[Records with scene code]
>>

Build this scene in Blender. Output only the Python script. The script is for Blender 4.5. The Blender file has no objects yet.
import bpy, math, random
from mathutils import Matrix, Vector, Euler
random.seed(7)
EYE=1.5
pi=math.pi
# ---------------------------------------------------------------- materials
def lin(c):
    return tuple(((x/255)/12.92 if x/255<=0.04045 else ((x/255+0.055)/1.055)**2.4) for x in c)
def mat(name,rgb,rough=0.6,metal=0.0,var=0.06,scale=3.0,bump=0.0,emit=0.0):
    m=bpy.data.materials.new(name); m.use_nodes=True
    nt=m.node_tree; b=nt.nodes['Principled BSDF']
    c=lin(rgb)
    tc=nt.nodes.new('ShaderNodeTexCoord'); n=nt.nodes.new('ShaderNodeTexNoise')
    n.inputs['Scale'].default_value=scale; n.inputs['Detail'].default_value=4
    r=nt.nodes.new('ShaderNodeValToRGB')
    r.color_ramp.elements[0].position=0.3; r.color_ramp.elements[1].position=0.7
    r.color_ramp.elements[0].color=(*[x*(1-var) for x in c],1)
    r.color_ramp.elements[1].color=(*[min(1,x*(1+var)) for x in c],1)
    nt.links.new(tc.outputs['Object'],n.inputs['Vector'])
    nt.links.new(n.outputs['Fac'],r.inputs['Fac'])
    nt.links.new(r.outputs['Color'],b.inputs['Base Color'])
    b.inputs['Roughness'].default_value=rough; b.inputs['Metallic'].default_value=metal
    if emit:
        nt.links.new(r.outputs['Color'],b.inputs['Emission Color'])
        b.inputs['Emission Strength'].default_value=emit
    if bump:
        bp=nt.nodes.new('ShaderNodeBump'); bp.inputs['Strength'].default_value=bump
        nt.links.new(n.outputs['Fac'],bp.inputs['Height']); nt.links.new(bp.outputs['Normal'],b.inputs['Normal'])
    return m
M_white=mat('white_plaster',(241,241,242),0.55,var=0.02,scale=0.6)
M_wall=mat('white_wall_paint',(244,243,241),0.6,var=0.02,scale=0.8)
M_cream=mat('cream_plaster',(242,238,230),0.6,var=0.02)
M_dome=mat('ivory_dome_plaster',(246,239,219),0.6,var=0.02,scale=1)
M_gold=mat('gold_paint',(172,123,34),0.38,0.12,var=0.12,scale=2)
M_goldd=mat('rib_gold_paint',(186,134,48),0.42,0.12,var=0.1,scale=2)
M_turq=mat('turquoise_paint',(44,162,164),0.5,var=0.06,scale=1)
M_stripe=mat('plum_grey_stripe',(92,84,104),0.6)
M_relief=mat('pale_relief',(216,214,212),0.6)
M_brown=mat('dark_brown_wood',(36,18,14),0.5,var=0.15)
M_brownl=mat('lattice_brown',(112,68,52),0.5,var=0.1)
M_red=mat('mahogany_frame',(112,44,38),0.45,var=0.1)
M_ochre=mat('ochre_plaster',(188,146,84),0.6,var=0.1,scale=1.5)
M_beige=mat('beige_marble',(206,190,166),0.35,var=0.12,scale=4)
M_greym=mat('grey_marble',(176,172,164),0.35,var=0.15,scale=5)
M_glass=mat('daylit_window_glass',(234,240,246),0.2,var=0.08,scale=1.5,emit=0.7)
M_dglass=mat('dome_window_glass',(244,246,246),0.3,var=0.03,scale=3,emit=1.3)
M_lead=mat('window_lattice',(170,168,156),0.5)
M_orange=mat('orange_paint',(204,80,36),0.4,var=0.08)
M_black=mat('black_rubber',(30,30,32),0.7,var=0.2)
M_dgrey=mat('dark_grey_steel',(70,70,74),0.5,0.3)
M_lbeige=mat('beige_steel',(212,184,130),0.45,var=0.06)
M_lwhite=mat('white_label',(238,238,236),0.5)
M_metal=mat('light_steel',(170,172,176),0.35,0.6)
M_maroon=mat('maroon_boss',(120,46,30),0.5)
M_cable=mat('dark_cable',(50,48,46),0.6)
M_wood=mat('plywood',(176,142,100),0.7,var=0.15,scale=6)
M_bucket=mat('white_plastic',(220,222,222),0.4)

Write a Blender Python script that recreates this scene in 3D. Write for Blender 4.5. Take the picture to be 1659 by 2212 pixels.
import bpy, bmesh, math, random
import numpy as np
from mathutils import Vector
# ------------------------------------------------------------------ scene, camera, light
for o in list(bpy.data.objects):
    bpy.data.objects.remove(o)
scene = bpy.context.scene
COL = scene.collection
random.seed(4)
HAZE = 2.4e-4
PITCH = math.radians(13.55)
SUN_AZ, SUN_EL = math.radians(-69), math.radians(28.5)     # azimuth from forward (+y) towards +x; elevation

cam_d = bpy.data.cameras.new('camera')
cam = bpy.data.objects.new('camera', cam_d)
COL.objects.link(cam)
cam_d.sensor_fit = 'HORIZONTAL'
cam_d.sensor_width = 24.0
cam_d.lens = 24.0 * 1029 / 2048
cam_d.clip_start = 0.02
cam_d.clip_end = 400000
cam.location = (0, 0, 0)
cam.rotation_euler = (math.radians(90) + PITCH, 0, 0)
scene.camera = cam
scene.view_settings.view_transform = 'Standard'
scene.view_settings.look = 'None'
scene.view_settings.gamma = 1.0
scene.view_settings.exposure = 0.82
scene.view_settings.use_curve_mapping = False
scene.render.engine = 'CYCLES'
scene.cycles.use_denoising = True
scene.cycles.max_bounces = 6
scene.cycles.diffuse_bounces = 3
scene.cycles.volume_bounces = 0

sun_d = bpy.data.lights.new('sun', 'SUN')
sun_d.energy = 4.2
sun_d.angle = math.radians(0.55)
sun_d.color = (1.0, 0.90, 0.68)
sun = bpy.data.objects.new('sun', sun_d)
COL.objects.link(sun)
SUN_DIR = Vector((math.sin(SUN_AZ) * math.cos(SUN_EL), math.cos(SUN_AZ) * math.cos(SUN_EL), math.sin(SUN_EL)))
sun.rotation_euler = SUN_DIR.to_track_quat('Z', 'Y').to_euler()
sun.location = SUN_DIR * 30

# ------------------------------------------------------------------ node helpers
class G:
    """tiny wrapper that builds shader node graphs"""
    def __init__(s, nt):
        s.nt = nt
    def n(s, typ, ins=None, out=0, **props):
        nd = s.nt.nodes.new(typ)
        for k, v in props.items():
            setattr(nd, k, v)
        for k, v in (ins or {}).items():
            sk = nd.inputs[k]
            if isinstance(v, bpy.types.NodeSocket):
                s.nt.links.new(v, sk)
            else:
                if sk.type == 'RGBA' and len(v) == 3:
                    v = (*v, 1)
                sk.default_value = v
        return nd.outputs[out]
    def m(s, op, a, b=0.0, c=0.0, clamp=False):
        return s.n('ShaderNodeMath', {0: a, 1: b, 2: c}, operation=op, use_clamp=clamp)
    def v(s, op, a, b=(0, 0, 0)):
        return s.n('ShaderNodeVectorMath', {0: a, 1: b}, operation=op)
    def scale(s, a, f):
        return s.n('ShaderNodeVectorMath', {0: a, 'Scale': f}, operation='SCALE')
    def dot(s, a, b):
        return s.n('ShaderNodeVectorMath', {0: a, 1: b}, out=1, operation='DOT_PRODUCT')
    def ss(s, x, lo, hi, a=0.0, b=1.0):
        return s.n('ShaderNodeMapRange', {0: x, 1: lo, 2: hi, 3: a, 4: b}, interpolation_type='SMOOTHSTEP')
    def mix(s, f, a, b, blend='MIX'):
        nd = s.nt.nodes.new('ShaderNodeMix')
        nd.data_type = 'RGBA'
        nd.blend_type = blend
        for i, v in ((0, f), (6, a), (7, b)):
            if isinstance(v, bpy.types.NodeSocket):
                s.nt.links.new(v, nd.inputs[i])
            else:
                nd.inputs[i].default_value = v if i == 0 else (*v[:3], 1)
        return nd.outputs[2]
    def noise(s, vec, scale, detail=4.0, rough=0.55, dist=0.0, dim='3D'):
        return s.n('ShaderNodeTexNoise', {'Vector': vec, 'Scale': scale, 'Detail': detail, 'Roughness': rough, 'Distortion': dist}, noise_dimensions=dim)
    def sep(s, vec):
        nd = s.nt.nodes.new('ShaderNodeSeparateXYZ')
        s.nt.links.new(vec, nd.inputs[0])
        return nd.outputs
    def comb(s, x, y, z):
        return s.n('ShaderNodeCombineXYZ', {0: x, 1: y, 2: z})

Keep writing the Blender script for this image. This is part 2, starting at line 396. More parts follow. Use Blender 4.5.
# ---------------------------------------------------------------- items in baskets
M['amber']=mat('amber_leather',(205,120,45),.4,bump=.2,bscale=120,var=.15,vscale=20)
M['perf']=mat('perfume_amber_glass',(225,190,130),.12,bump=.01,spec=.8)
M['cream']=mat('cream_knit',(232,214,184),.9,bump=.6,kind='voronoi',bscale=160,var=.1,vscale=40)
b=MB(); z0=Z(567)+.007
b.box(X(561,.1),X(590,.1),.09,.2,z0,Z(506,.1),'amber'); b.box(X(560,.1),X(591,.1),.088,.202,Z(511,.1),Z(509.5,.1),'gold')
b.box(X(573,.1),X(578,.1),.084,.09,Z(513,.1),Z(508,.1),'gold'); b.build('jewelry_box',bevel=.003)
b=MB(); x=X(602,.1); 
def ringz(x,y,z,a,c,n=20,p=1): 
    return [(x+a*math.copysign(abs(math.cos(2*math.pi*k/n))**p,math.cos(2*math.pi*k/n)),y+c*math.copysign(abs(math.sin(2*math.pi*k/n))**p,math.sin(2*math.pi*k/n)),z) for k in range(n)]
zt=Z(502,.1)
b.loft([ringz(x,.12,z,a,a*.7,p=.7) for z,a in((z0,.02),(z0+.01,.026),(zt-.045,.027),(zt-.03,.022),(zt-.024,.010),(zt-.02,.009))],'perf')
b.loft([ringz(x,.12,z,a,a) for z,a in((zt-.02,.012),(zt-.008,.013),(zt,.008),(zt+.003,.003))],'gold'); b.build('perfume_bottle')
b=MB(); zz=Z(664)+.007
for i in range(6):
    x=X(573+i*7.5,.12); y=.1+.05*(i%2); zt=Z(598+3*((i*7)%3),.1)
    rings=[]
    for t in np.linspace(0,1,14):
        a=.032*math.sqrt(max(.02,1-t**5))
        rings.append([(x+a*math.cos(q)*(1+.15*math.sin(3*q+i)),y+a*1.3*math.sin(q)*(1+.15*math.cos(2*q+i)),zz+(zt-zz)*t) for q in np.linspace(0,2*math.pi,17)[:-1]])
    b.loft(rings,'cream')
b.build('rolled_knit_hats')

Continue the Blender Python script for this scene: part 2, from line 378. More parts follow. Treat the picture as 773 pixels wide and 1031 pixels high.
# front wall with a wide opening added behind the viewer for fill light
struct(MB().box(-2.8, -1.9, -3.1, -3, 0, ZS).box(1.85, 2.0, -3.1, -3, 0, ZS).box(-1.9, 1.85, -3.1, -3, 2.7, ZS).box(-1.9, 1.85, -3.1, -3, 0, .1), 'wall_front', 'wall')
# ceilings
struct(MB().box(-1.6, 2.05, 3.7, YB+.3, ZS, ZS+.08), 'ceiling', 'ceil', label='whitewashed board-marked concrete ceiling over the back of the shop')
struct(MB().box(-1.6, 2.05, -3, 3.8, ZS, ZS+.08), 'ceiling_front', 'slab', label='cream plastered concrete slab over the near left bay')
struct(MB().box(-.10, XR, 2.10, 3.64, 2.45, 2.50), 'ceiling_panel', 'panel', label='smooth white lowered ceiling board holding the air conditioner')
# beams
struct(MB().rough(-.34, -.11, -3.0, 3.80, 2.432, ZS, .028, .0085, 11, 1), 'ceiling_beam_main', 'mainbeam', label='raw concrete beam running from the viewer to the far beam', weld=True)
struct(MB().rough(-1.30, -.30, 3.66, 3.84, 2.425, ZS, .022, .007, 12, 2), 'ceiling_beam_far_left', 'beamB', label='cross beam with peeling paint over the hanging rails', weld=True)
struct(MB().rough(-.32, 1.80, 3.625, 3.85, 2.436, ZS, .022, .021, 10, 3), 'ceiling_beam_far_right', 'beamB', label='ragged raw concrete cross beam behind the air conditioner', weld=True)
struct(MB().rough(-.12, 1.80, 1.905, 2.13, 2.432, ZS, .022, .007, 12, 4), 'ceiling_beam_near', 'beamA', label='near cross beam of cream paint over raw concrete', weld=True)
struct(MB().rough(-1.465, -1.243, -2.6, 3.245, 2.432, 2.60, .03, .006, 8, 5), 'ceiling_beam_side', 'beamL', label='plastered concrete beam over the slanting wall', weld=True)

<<

▸ **REQUIREMENT**
Copy each line in the data that holds the word "script".

▸ **THE RESPONSE**
Build this scene in Blender. Output only the Python script. The script is for Blender 4.5. The Blender file has no objects yet.
Write a Blender Python script that recreates this scene in 3D. Write for Blender 4.5. Take the picture to be 1659 by 2212 pixels.
Keep writing the Blender script for this image. This is part 2, starting at line 396. More parts follow. Use Blender 4.5.
Continue the Blender Python script for this scene: part 2, from line 378. More parts follow. Treat the picture as 773 pixels wide and 1031 pixels high.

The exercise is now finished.